• Short task:
Print exactly those lines that run from the beginning of the data to the line bearing "PI = math.pi", inclusive.

• Supplied records:
----
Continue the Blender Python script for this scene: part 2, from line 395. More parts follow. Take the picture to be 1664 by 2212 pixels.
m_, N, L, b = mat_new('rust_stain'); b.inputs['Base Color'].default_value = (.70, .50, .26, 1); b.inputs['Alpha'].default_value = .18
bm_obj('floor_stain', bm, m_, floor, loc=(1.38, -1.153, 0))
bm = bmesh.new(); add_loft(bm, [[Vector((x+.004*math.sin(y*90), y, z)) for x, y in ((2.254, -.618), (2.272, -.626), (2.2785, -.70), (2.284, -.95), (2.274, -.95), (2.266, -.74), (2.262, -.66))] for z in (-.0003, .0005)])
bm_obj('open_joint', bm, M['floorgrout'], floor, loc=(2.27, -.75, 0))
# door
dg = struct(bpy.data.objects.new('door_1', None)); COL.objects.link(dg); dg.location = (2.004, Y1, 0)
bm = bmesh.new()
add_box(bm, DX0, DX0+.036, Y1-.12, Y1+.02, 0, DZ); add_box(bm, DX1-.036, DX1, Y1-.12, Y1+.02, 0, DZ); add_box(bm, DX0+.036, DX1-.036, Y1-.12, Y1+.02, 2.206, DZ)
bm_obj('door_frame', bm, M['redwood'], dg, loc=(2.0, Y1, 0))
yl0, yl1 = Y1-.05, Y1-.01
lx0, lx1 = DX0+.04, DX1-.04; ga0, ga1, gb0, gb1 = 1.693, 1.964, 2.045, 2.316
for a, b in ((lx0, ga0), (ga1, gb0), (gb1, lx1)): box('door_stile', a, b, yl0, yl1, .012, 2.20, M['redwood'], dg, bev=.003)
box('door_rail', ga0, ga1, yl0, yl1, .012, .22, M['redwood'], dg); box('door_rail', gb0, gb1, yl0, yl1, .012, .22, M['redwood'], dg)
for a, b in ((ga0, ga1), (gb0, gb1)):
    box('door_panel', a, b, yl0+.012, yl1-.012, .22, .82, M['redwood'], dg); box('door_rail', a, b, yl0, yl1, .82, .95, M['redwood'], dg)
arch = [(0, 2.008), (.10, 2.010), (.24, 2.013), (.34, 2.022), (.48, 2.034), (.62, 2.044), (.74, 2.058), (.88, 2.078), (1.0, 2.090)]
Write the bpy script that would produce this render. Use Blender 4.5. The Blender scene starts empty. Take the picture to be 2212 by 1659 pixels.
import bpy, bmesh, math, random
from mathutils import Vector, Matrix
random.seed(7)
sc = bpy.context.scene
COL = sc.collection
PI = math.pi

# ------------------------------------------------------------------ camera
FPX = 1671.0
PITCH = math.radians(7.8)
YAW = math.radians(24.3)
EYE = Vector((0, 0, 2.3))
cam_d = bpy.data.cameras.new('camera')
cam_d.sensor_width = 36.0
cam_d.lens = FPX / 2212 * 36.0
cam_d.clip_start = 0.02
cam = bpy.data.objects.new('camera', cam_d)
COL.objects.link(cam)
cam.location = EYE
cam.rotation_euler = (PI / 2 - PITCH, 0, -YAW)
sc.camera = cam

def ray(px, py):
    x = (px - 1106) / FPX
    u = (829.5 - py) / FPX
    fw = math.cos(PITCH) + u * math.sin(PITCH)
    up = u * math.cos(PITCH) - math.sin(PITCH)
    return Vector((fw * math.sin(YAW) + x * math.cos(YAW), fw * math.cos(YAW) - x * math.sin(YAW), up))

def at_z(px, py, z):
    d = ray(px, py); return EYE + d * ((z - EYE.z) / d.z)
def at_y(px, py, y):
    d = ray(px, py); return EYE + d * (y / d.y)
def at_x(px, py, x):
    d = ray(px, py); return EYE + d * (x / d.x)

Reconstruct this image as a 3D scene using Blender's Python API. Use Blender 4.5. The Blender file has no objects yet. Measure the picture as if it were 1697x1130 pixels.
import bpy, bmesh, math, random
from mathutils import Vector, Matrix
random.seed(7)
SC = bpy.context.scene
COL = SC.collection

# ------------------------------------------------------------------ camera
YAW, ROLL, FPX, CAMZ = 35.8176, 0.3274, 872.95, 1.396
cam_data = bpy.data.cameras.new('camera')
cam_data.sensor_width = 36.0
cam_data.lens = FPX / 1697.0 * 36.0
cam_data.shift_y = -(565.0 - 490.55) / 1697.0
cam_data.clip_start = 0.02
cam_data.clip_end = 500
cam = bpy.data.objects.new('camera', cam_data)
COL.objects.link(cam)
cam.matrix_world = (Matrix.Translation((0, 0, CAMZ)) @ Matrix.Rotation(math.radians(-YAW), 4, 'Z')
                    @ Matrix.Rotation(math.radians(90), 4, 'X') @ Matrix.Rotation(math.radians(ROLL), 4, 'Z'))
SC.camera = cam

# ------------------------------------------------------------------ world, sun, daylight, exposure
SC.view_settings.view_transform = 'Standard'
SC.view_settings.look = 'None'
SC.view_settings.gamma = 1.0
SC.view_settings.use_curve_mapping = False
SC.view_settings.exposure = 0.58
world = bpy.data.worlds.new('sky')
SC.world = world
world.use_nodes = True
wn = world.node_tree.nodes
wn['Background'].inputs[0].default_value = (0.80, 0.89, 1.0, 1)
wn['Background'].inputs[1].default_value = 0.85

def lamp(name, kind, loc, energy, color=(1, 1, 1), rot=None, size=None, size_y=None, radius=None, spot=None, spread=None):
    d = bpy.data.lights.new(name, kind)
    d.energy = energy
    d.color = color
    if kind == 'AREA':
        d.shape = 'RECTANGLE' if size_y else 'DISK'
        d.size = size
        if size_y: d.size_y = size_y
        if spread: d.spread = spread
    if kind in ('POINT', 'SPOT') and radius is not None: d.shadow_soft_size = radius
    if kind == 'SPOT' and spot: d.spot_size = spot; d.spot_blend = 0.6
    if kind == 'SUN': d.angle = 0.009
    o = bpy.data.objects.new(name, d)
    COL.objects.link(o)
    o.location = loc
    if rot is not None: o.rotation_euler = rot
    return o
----
• Response to this task:
Continue the Blender Python script for this scene: part 2, from line 395. More parts follow. Take the picture to be 1664 by 2212 pixels.
m_, N, L, b = mat_new('rust_stain'); b.inputs['Base Color'].default_value = (.70, .50, .26, 1); b.inputs['Alpha'].default_value = .18
bm_obj('floor_stain', bm, m_, floor, loc=(1.38, -1.153, 0))
bm = bmesh.new(); add_loft(bm, [[Vector((x+.004*math.sin(y*90), y, z)) for x, y in ((2.254, -.618), (2.272, -.626), (2.2785, -.70), (2.284, -.95), (2.274, -.95), (2.266, -.74), (2.262, -.66))] for z in (-.0003, .0005)])
bm_obj('open_joint', bm, M['floorgrout'], floor, loc=(2.27, -.75, 0))
# door
dg = struct(bpy.data.objects.new('door_1', None)); COL.objects.link(dg); dg.location = (2.004, Y1, 0)
bm = bmesh.new()
add_box(bm, DX0, DX0+.036, Y1-.12, Y1+.02, 0, DZ); add_box(bm, DX1-.036, DX1, Y1-.12, Y1+.02, 0, DZ); add_box(bm, DX0+.036, DX1-.036, Y1-.12, Y1+.02, 2.206, DZ)
bm_obj('door_frame', bm, M['redwood'], dg, loc=(2.0, Y1, 0))
yl0, yl1 = Y1-.05, Y1-.01
lx0, lx1 = DX0+.04, DX1-.04; ga0, ga1, gb0, gb1 = 1.693, 1.964, 2.045, 2.316
for a, b in ((lx0, ga0), (ga1, gb0), (gb1, lx1)): box('door_stile', a, b, yl0, yl1, .012, 2.20, M['redwood'], dg, bev=.003)
box('door_rail', ga0, ga1, yl0, yl1, .012, .22, M['redwood'], dg); box('door_rail', gb0, gb1, yl0, yl1, .012, .22, M['redwood'], dg)
for a, b in ((ga0, ga1), (gb0, gb1)):
    box('door_panel', a, b, yl0+.012, yl1-.012, .22, .82, M['redwood'], dg); box('door_rail', a, b, yl0, yl1, .82, .95, M['redwood'], dg)
arch = [(0, 2.008), (.10, 2.010), (.24, 2.013), (.34, 2.022), (.48, 2.034), (.62, 2.044), (.74, 2.058), (.88, 2.078), (1.0, 2.090)]
Write the bpy script that would produce this render. Use Blender 4.5. The Blender scene starts empty. Take the picture to be 2212 by 1659 pixels.
import bpy, bmesh, math, random
from mathutils import Vector, Matrix
random.seed(7)
sc = bpy.context.scene
COL = sc.collection
PI = math.pi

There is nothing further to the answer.